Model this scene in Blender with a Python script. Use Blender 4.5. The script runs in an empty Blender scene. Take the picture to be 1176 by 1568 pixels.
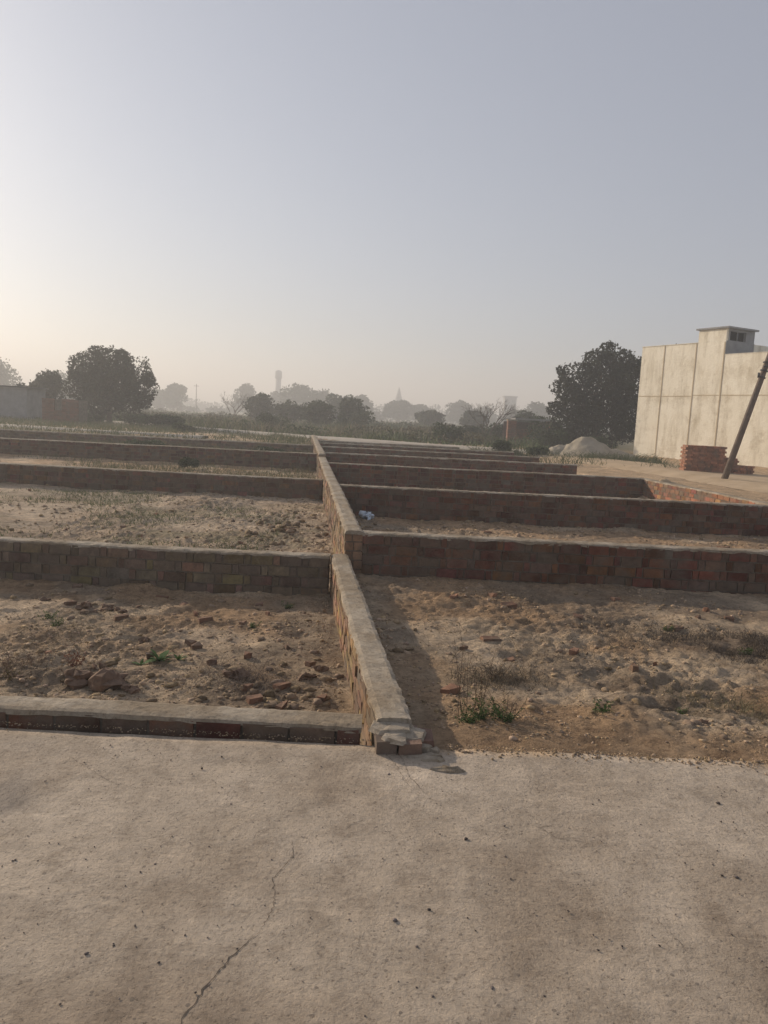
+---+
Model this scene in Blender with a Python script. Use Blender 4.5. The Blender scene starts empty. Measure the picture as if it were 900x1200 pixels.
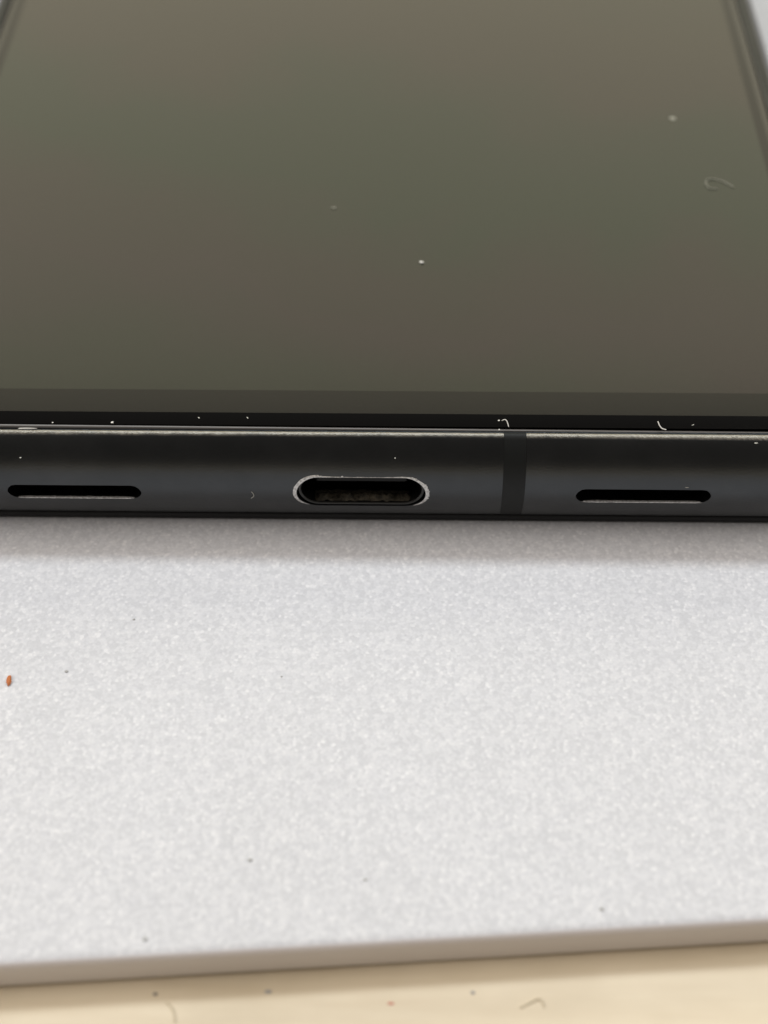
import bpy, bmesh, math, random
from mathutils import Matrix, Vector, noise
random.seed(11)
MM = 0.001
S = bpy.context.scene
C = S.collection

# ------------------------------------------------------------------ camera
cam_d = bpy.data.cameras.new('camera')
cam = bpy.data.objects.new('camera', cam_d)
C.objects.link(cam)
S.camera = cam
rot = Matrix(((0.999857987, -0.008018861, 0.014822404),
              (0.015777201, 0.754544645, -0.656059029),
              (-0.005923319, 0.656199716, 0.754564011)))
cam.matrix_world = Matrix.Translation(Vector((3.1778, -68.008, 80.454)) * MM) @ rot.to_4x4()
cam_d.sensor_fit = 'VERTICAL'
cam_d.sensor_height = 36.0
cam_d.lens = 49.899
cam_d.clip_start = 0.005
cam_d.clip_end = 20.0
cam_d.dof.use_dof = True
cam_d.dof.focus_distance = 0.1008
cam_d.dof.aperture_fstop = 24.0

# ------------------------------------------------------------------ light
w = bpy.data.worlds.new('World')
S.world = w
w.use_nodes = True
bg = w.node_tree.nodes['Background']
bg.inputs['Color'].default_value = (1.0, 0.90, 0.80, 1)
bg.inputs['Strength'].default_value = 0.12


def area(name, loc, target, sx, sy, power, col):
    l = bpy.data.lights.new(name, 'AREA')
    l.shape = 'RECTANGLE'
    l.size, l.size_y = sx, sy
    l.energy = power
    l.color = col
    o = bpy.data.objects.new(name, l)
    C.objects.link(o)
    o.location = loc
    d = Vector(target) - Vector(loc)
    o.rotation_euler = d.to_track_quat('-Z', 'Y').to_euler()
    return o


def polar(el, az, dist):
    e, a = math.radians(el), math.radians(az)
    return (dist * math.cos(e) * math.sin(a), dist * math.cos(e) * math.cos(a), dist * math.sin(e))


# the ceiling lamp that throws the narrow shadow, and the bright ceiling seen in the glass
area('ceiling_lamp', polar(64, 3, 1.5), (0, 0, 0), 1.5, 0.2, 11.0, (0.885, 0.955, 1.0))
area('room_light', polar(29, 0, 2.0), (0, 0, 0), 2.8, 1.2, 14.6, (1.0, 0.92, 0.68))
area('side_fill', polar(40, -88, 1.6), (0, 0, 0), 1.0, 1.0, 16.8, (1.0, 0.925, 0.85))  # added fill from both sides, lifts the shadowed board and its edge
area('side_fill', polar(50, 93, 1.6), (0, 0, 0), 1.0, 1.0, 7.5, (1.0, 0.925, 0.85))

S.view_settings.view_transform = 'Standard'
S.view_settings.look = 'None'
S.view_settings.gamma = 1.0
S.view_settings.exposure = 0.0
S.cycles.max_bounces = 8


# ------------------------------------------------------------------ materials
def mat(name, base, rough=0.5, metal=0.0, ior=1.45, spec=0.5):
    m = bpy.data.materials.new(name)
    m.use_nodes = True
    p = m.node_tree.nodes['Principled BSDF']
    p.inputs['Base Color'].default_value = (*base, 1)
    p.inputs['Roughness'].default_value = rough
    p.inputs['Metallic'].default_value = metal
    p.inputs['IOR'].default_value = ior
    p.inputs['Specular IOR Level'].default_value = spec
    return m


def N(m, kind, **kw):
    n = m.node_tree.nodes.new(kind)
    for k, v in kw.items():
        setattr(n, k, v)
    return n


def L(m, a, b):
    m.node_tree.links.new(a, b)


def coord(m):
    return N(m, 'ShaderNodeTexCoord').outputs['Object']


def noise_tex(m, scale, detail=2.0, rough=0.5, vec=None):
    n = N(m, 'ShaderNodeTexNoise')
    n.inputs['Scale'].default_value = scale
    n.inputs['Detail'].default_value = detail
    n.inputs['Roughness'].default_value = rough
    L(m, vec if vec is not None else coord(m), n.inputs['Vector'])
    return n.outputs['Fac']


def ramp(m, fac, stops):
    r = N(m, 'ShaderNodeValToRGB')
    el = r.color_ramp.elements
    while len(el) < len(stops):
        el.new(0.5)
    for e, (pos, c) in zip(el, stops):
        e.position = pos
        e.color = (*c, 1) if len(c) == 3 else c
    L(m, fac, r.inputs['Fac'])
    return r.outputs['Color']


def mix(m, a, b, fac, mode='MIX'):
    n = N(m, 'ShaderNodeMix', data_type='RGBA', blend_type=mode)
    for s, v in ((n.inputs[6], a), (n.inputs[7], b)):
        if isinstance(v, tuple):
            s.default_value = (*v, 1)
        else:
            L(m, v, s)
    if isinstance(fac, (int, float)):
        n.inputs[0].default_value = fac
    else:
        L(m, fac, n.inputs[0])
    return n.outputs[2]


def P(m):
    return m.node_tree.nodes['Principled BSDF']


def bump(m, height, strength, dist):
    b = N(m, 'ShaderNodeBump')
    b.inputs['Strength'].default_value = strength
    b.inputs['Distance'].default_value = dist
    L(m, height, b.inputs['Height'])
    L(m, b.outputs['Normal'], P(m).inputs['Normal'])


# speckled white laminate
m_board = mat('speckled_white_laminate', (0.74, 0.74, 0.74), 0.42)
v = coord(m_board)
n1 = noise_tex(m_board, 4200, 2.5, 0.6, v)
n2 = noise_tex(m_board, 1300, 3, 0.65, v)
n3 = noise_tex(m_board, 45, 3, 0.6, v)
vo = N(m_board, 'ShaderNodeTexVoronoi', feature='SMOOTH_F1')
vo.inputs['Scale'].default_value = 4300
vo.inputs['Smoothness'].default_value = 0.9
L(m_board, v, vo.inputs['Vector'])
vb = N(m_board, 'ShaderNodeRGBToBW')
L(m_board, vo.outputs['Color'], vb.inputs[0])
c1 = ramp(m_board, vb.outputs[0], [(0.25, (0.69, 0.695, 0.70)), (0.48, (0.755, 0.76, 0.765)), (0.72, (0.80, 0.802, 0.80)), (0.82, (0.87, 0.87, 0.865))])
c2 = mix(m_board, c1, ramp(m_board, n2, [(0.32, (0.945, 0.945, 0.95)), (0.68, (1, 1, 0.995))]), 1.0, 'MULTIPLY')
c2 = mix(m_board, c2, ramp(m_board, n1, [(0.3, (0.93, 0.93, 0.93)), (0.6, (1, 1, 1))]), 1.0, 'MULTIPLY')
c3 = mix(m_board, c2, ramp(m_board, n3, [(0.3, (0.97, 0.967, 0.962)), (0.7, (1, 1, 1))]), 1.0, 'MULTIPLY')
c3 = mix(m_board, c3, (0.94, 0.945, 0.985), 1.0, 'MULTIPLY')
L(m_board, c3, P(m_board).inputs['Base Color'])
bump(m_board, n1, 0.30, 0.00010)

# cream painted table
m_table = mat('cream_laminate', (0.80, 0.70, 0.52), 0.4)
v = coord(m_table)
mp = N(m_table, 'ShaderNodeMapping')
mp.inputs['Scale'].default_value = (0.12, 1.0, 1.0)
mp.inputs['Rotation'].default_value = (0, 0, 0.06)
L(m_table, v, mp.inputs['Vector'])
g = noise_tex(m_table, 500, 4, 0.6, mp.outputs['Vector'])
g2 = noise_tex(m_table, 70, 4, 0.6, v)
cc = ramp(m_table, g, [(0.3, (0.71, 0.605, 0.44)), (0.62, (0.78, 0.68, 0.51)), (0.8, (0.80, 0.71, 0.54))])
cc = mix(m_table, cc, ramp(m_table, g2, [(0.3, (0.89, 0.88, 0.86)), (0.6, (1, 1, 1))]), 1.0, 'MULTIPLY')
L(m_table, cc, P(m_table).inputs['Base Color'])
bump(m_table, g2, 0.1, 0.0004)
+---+
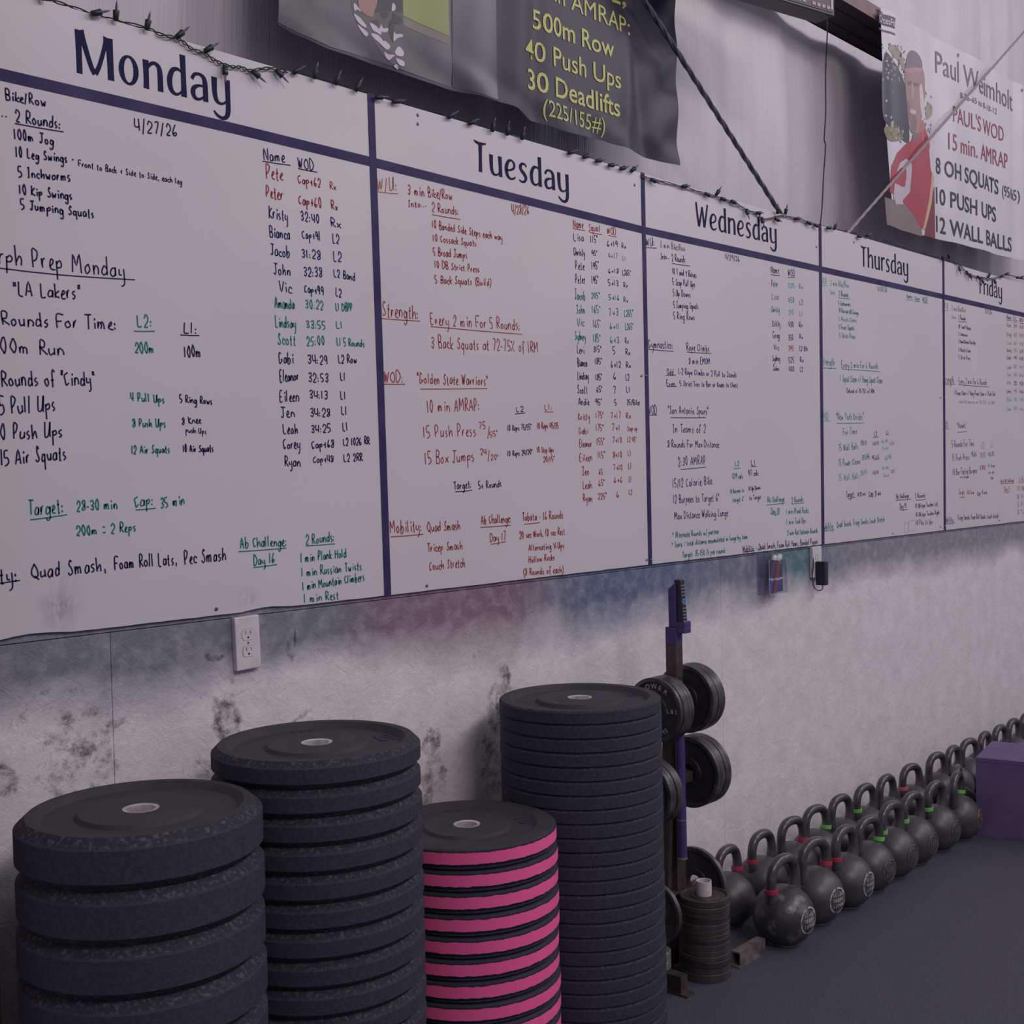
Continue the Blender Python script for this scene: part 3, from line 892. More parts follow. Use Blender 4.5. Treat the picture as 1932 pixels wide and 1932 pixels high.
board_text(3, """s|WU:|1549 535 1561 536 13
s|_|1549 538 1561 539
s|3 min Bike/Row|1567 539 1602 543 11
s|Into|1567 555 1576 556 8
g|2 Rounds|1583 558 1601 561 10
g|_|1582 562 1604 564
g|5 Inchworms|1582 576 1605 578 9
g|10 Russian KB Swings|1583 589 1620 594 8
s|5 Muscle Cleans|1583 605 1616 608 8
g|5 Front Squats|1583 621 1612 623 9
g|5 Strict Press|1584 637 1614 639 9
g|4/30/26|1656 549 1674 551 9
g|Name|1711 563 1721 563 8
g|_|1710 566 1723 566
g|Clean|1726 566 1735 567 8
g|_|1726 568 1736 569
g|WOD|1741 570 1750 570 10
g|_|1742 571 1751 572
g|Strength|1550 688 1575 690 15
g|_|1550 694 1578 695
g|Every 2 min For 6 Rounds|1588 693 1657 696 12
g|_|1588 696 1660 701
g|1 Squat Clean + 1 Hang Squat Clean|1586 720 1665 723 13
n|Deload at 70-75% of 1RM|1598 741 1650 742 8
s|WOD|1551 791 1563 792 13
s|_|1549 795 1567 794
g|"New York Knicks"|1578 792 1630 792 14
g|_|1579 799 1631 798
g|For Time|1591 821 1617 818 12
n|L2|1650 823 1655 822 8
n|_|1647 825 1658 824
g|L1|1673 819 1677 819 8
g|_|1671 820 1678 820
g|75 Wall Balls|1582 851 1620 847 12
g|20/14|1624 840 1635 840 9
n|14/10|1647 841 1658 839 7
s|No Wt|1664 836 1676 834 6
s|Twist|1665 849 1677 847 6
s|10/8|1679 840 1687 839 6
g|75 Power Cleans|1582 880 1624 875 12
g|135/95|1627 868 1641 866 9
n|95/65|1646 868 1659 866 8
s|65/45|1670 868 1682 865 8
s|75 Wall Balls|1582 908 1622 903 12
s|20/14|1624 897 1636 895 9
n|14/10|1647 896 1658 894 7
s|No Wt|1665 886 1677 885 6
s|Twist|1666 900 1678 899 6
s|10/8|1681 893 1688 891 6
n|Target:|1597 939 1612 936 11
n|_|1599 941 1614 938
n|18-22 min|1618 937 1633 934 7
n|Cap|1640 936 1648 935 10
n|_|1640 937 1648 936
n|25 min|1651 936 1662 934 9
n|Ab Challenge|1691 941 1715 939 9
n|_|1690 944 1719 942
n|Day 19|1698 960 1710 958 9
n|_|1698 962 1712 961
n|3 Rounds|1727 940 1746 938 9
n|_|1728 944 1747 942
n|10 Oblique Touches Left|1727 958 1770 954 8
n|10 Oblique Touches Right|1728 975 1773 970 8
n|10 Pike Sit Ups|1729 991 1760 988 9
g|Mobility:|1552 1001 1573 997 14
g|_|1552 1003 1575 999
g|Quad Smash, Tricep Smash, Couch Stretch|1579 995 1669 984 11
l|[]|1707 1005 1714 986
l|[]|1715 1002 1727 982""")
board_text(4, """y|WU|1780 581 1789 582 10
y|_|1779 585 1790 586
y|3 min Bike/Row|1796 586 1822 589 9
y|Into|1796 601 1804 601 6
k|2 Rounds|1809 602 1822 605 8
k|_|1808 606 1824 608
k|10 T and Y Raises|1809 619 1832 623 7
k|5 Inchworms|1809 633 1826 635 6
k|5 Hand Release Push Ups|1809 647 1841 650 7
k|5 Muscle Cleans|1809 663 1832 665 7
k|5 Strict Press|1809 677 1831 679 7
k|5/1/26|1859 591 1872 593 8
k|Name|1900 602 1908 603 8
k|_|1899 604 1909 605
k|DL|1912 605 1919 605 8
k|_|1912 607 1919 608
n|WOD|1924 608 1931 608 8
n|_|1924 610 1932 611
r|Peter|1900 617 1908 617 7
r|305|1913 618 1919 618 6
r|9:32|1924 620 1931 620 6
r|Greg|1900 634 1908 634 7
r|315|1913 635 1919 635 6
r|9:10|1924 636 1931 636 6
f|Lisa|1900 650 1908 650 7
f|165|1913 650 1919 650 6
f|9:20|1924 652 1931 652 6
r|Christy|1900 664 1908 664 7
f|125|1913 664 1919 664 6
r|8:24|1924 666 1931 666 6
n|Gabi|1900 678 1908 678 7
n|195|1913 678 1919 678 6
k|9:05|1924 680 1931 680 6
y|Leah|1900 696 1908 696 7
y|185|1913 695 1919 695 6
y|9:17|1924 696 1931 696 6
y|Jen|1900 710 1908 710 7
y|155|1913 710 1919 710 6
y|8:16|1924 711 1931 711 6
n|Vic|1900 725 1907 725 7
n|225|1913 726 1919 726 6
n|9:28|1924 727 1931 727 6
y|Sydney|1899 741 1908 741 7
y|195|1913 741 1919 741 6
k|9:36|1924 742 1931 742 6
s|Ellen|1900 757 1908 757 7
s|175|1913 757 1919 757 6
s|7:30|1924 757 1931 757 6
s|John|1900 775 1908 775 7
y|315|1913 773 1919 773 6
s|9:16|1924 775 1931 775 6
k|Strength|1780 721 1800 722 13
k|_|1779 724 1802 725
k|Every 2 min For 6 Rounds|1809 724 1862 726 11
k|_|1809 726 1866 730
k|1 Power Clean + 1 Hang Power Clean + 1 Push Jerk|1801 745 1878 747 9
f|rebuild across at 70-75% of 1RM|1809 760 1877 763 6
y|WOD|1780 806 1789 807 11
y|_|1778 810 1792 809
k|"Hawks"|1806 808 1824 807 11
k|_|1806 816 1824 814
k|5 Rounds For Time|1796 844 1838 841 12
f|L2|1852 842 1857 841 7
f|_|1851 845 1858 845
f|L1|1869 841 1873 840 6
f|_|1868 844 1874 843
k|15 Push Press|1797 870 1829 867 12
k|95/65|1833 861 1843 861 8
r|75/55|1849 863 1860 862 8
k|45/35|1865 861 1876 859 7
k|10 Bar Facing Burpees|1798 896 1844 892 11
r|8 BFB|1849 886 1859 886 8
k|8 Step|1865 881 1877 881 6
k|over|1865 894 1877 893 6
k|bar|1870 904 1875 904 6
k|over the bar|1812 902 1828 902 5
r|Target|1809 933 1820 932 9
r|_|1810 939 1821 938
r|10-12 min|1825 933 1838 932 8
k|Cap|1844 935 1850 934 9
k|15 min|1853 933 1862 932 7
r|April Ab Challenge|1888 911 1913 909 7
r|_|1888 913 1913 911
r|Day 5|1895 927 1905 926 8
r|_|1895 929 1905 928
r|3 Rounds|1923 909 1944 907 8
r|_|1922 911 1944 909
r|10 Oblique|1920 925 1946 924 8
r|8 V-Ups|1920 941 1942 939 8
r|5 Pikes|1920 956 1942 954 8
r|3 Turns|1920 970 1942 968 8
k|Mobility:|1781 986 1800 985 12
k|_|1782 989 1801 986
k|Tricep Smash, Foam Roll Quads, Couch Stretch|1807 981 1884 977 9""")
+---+
Exercise objective> Copy every line above that includes the string "Model".

Output of the exercise>
Model this scene in Blender with a Python script. Use Blender 4.5. The script runs in an empty Blender scene. Take the picture to be 1176 by 1568 pixels.
Model this scene in Blender with a Python script. Use Blender 4.5. The Blender scene starts empty. Measure the picture as if it were 900x1200 pixels.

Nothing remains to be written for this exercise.